A title of nobility normally goes into abeyance under English law when the holder has no son but has two or more daughters.

When a man has several sons, his eldest son becomes his heir upon his death. If the man is a baron, his eldest son becomes the next baron. If a man has sons and daughters, the sons come first regardless of age, and the eldest son is still his heir.

Normally under English law, peerages do not descend to females at all. (It is more common under Scottish law.) But some do, and if a man has no sons, only a daughter, she becomes his heir at his death, and she becomes the baroness.

When he has no sons, and two or more daughters, they are all his joint heirs. They are called coheirs or heirs portioner or co-parceners. No one of them becomes the next baroness. The barony is suspended -- it is in abeyance -- between them.
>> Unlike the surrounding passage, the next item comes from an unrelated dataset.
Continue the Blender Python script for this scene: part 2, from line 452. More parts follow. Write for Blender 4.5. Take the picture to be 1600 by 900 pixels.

This state continues until all but one of the daughters dies. She, as the sole heir, now becomes the baroness. The further complication is that the other daughters might themselves have heirs. If the barony is in abeyance between two daughters Anne and Betty, and Anne has a son John, then dies, the inheritance is still in abeyance between the two lines. It is John and Betty who are now coheirs. If John has three sons, five daughters, a gazelle, and a hammerhead shark, then dies, his half of the line of inheritance continues to be represented. Only when all branches but one are extinct, and the split heirship resolves itself into a single surviving heir, does the abeyance cease, and someone once more becomes the baron(ess).

In practice the situation often does not become this convoluted, because the Sovereign may terminate (or determine) the abeyance in favour of the eldest daughter (or her heir if she is already dead).

When the abeyance is allowed to continue so long that it is no longer possible to tell who all the coheirs are, the title is said to be dormant. It is much harder to determine or revive a dormancy.